The Gem-Setting Jeweler

There’s a matched pair of elephants on Yogi Lala’s front sign. You can’t miss them because each one is balancing a diamond the size of the Ritz on the end of its upturned trunk.

This is not an easy thing for an elephant to do, especially while rearing up on its hind legs.

And it’s not an easy thing to keep a business going for 35 years, yet that is exactly what jeweler Larry Lakhati has managed to do.

Larry, a distinguished fellow with a white mustache and just enough jewelry, is from India, the land of elephants and diamonds. Actually, the city of his birth, Hyderabad, is presently part of Pakistan.


Photo by Nancy A. Ruhling
Larry opened Yogi Lala in 1978.

That’s why in 1947, when Larry was 7, his rather well-to-do family moved back to India, settling in Baroda. That’s where Larry and his five brothers and four sisters grew up, and that’s where Larry stayed until he came to America.

He had owned a couple of companies before immigrating to New York City to work in his cousin’s jewelry business. His wife, Meena, followed him a year later. It took him eight years to work up to opening Yogi Lala in 1978, and when his two children reached school age, Meena joined him behind the glass counters.


Photo by Nancy A. Ruhling
Caine 1 painted the mural on the security gate in the ’80s.

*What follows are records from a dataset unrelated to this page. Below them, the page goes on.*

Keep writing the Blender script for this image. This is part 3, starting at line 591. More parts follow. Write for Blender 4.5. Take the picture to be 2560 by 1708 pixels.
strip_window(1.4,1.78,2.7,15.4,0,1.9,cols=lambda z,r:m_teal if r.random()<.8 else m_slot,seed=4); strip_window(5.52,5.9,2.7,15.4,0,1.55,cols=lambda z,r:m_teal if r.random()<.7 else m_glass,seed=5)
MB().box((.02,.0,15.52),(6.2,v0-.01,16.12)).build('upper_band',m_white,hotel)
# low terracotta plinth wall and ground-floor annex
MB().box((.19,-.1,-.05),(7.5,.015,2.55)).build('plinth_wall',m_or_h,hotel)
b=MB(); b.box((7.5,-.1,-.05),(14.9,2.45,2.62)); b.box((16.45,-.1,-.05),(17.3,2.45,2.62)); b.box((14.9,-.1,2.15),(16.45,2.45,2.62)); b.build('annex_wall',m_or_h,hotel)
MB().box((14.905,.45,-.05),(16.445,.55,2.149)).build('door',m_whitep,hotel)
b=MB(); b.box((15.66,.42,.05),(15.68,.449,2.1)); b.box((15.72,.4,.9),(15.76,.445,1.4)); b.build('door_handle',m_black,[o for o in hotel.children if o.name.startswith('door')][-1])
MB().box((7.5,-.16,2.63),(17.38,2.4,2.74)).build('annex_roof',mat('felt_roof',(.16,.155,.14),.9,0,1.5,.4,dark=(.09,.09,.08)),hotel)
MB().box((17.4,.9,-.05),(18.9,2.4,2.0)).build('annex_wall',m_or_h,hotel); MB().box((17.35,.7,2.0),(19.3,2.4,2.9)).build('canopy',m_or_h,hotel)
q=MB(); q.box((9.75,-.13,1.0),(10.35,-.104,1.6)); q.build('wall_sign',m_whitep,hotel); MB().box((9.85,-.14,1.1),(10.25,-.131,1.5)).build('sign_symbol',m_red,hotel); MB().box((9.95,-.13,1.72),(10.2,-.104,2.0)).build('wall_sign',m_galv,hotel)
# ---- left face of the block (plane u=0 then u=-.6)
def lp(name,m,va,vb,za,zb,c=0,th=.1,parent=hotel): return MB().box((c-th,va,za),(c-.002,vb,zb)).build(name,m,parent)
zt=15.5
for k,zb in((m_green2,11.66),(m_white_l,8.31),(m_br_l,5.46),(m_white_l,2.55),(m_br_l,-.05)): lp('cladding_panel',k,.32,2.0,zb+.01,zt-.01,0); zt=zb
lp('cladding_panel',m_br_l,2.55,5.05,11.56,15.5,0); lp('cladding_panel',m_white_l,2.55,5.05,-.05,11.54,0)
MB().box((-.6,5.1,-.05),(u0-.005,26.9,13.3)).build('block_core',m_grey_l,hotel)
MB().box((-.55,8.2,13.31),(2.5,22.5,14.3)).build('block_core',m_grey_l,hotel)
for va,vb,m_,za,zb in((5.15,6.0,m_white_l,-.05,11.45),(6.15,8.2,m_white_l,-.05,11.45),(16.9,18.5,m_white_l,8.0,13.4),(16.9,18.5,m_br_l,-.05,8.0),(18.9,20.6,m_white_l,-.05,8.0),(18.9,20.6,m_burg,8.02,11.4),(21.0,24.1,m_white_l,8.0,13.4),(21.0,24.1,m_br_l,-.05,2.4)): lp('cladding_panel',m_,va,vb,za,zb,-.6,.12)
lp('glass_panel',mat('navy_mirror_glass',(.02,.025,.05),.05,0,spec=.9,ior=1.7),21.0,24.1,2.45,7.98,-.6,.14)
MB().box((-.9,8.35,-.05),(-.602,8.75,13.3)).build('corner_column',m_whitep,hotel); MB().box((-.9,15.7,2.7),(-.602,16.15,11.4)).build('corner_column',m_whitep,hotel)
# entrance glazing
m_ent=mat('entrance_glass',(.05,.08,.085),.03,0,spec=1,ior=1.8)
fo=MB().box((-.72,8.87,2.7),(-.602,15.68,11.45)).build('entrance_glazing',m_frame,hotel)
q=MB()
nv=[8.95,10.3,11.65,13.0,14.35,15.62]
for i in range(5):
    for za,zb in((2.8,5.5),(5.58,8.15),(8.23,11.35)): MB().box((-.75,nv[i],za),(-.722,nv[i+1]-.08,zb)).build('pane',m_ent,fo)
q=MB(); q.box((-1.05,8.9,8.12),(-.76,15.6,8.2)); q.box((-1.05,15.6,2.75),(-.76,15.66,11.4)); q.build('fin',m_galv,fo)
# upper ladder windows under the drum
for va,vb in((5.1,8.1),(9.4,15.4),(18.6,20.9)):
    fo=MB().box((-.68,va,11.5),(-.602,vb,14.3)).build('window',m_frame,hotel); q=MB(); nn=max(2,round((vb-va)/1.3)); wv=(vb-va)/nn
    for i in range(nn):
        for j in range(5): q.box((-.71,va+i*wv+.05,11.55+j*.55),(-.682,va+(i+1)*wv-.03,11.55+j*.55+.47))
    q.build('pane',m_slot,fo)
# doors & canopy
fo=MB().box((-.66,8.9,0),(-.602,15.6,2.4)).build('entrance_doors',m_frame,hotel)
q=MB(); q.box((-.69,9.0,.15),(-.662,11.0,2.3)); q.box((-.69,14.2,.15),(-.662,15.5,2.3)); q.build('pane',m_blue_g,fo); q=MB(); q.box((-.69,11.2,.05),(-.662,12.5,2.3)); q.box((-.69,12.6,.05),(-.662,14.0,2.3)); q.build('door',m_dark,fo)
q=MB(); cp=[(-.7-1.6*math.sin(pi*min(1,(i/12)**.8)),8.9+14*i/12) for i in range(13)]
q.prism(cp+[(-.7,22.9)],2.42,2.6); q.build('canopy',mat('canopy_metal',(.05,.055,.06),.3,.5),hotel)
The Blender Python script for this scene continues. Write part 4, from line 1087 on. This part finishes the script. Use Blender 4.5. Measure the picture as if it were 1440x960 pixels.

“I wanted to bring some change to Steinway Street,” he says. “There were four or five old-fashioned jewelry stores here, and I said to myself, ‘Let me be different so I appeal to the young generation.'”

The young generation didn’t trust anyone over 30, and Larry was 38. But he still had enough kid in him to know what the real kids were into.


Photo by Nancy A. Ruhling
Graffiti jewelry is one of Yogi Lala’s specialties.

Larry’s given name is Lal, but nobody in Astoria (or America for that matter) ever got it right, so he named the shop Lala, and people started calling him Larry, which is what his big bling ring spells out in diamonds. Yogi, well, that was for Yankees Hall of Famer Yogi Berra.

“And the word ‘yogi’ also brought a scent of India to the store,” he says.


Photo by Nancy A. Ruhling
Larry kept changing the shop with the times.

In addition to jewelry, the store that specialized in ear and nose piercings carried garments from India, groovy T-shirts, leather jackets and rock and roll posters.

“There was nothing like me in all of New York,” Larry says. “In those days, there were only four or five stations on TV, and there was a movie house down the street, so kids would stop in here on their way there.”


Photo by Nancy A. Ruhling
Larry and his son, J.T., design custom pieces.

Larry’s counterculture creation was an instant hit.

“I used to do 6,000 to 8,000 piercings a year,” he says. “Nobody else was doing it. There would be a line.”

By the 1980s, Larry had spotted another under-the-radar trend and started selling gold graffiti-style nameplates and rings; they still are popular items. It was in that era that the graffiti artist Caine 1 painted the psychedelic rainbow and elephants on the store’s security gate.


Photo by Nancy A. Ruhling
If customers forget Larry’s name, they can look at his ring.

But all things must pass, and by 2001, Larry had reinvented Yogi Lala: It became and has remained a jewelry-only shop specializing in custom creations. There are circular-shaped origami-like diamond earrings that unfold to become dangling dazzlers and “reversible” rings whose center stones flip for two different looks.

For a while now, Larry’s son, J.T., has been a fixture at the store, but it is Larry, 72, who can’t and won’t ever leave. He’s at his station behind the counter seven days a week. (Meena has reduced her schedule to three to four days.)

He lives around the corner; he figures there’s no excuse for being absent. The word retirement isn’t in his future, and he aims to keep it that way. That’s why he works out four times a week.

“Jewelry is my hobby,” he says. “People expect new things every day, and we are like magicians. Like Houdini, we always have to come up with new tricks.”


Photo by Nancy A. Ruhling
Larry’s at his counter seven days at week.

Carats and karats don’t carry as much cachet these days, and although the shop does a good business, customers aren’t lining up out the door any more. Occasionally, someone from the old days will stop by.

“They always ask me where the posters and T-shirts are,” Larry says, adding that the shop still sells “Astoria Rocks” T-shirts.

But the only memento that’s left from Yogi Lala’s youth is a denim vest painted by Caine 1. It’s framed under glass and hangs near the ceiling in the back of the store, where it’s all but invisible.

Just the other day, a guy came in with his young daughter to show her the cool place where he used to hang out. He videoed the visit. Diamonds may not be forever but memories sure are.